To transform the neighborhood into a town that he and his family could feel proud to call their own, Masuda stepped forward to serve as what he calls a “one-stop advisor” for downtown revival. When people come to him for advice, Masuda asks himself, “How can I help this person find happiness?” He buys vacant properties and stays involved throughout the restoration process. “Sake breweries are in a position to define a community. There are thousands of breweries across Japan, and each can proudly claim more than one hundred years of history. Projects started by those breweries may have the power to inspire Japan’s revival.”
He also recalls how he enjoyed his own experience touring wineries in Bordeaux and Burgundy, and how the locals took pride in their hometowns, and how they recommended pairing wine with unique local foods.
“When foreign visitors come to Japan, they crave a landscape that grabs their hearts and sweeps them away—they want to hear a story. Building a good story is one of the things we should learn from Italian wine,” says Masuda. “There was a project to revive an antique variety of grape for winemaking. The results gave confidence to wineries all across Italy, and encouraged them to seek their own styles. I believe that the future of Japanese breweries lies down this same path.”
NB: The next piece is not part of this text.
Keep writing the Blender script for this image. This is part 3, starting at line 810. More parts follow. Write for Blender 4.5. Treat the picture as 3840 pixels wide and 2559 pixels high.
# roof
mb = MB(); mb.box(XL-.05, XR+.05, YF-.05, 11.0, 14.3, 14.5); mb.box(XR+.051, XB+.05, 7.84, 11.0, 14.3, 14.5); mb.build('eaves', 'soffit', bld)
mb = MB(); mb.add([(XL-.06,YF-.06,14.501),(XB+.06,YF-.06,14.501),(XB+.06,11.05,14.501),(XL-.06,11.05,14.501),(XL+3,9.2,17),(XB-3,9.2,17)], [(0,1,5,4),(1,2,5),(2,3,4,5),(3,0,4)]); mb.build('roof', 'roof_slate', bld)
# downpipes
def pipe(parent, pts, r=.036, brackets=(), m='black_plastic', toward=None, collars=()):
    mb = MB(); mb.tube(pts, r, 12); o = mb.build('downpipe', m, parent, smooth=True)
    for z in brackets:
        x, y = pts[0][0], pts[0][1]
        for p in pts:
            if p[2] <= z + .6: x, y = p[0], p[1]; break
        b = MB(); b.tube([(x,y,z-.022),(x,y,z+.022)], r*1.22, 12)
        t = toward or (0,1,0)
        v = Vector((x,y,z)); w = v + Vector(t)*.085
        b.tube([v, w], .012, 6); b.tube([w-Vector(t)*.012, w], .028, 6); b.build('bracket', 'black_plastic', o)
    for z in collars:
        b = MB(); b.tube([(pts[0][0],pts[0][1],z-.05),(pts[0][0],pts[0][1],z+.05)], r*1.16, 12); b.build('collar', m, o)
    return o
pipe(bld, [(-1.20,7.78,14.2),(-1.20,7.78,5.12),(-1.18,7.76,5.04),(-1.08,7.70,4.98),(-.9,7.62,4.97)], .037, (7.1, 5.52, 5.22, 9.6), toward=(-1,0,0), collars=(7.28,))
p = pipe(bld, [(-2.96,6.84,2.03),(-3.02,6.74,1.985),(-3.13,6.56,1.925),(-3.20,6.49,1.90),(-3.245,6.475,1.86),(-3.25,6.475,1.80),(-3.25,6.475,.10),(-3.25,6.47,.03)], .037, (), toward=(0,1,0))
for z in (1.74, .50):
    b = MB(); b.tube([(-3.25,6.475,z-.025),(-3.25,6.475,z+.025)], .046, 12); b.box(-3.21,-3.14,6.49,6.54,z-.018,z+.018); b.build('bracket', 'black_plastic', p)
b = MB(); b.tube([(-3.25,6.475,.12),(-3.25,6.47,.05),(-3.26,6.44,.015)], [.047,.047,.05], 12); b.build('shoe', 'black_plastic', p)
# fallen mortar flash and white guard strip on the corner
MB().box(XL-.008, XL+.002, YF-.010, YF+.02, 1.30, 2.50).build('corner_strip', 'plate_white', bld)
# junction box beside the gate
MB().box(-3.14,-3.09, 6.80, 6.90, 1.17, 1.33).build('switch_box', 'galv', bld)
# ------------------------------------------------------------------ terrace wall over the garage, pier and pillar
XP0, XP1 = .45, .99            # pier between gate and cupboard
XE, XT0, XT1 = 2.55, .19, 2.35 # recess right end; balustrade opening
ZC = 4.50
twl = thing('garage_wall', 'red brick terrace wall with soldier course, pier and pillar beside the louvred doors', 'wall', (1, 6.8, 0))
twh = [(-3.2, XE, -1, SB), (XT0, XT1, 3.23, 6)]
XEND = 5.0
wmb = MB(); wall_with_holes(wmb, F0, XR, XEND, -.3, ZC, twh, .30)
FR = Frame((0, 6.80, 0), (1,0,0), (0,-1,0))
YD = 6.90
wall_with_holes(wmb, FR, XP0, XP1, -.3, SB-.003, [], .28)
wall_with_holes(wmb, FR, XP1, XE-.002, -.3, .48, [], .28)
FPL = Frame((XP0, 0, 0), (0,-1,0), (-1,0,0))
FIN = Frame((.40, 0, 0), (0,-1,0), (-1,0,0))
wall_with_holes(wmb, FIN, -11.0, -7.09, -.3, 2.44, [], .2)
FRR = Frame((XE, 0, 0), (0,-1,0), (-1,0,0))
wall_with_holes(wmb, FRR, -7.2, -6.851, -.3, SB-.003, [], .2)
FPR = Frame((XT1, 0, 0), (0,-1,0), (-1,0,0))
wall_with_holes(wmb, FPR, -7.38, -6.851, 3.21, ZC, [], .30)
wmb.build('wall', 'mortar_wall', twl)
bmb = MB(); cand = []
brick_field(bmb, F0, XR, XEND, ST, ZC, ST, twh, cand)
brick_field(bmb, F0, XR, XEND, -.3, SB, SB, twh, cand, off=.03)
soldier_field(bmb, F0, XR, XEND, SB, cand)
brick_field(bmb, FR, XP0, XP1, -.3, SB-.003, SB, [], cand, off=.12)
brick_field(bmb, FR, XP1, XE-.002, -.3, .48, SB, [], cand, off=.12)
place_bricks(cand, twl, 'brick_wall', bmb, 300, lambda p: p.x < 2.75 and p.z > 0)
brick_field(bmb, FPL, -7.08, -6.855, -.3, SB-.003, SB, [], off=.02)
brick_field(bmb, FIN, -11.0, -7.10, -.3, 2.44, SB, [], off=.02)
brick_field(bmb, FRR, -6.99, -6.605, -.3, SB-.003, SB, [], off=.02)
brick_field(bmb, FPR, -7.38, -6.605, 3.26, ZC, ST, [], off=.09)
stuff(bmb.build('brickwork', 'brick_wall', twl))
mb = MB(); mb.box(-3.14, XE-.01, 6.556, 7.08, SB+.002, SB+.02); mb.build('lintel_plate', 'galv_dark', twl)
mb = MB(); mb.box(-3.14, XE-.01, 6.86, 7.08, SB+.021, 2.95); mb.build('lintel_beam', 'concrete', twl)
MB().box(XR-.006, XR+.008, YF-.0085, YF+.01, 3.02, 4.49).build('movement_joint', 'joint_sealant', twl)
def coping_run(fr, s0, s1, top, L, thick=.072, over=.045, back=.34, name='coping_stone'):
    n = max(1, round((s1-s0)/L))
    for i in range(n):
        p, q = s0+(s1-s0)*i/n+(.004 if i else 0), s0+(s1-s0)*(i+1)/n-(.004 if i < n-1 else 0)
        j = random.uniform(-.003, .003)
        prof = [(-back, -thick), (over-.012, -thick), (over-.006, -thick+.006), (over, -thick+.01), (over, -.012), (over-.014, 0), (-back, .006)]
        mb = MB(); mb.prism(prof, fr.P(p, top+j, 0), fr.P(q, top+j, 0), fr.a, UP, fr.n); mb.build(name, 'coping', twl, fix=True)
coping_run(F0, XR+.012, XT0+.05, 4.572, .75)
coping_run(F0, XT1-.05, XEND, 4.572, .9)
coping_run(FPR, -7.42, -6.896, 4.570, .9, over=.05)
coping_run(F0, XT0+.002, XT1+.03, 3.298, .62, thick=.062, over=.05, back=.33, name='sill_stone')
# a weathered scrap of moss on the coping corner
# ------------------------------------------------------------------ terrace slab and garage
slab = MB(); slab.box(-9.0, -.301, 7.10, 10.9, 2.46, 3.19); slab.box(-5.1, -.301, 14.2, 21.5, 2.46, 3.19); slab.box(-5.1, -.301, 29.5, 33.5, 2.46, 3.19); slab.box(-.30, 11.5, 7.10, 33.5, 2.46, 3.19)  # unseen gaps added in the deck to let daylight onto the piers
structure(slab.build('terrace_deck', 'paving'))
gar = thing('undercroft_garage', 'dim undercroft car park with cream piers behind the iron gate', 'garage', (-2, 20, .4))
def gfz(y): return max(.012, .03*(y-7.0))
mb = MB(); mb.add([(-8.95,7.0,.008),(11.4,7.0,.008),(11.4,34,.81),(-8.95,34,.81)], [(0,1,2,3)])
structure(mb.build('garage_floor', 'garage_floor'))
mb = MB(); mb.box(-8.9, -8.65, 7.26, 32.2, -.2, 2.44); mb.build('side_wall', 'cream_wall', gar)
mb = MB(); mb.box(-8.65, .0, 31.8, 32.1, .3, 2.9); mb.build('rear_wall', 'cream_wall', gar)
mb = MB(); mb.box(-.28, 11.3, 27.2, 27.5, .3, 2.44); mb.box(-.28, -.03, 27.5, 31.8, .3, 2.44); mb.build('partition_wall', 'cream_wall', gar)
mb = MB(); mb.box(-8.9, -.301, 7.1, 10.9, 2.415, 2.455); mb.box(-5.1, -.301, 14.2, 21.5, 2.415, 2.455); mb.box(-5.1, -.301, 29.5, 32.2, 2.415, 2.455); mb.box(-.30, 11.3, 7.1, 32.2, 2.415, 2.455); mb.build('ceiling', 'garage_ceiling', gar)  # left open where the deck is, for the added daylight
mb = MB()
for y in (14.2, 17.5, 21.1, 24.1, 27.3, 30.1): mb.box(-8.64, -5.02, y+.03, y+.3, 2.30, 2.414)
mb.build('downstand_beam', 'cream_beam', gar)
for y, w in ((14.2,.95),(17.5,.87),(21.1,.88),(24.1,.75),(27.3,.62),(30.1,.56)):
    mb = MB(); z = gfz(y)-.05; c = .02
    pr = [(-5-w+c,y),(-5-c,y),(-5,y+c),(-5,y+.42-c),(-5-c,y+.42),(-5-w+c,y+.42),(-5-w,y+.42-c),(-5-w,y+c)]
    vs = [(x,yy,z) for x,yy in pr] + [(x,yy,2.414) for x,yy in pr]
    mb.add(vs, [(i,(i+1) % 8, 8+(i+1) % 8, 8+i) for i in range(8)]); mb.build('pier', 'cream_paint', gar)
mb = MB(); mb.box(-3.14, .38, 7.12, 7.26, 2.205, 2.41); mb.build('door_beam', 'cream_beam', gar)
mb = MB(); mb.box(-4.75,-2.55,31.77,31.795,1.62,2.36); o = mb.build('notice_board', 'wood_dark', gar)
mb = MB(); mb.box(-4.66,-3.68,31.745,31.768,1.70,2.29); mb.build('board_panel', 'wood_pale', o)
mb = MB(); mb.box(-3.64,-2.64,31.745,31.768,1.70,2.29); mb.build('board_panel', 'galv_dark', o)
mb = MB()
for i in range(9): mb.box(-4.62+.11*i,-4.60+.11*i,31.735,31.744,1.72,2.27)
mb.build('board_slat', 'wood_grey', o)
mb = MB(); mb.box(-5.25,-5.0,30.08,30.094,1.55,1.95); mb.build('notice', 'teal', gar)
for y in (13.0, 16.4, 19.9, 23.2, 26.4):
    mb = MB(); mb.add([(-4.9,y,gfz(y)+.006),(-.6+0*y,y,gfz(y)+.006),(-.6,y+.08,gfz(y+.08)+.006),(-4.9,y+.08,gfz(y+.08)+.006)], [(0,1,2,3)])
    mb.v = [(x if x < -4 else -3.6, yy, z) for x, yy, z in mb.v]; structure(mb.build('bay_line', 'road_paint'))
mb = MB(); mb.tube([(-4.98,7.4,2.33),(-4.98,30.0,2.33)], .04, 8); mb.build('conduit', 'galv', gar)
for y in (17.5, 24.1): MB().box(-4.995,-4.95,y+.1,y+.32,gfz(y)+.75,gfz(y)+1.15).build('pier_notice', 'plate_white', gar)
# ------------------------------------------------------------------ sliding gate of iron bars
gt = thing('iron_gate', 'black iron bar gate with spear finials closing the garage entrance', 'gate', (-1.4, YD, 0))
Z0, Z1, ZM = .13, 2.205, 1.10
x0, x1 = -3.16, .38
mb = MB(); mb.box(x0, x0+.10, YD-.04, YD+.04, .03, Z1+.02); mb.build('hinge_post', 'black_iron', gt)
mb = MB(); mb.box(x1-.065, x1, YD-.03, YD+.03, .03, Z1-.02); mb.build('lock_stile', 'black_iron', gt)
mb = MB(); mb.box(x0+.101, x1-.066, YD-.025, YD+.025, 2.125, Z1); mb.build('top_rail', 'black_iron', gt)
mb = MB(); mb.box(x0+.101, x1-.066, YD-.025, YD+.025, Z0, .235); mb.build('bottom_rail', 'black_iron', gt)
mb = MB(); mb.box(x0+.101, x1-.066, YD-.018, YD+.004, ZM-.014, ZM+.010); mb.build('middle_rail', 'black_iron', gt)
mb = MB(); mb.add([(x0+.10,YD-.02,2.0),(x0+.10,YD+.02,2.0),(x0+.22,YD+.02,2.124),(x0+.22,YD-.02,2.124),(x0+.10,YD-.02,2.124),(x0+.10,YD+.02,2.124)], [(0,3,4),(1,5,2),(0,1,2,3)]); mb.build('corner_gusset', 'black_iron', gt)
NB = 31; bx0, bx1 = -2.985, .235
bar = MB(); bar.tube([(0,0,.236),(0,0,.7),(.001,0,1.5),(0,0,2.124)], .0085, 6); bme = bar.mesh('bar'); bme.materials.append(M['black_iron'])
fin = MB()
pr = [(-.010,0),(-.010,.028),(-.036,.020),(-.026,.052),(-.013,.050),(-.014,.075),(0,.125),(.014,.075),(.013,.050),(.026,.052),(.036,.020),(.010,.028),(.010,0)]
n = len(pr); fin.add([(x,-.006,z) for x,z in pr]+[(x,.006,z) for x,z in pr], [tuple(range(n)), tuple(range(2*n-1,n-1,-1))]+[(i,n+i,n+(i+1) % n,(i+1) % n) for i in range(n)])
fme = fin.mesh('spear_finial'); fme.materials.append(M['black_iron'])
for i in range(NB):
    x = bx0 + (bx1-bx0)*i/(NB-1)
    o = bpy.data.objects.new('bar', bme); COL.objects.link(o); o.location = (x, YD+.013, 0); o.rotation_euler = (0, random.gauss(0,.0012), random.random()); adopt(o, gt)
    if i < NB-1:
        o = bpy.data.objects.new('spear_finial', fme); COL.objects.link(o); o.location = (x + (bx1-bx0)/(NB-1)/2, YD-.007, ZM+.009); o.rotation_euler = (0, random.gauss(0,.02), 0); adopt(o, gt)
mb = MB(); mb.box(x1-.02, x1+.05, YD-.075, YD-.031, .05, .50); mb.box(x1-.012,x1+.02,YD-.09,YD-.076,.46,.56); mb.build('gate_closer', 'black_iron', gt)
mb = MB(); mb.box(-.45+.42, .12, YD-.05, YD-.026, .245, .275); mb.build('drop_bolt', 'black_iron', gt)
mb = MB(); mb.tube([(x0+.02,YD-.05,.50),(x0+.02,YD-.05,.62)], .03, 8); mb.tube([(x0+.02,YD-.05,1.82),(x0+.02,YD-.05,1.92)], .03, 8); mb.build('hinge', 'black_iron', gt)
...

The young brewers and chefs that gather around Masuda are full of fierce aspiration and ambition, but there is also a sense of alliance and partnership. He takes strength from their hard work, saying, “I love living in a smaller town. A few people can make a big change. The land is spacious, but we still have the infrastructure. There is a mountain of hidden potential to attract foreign visitors.”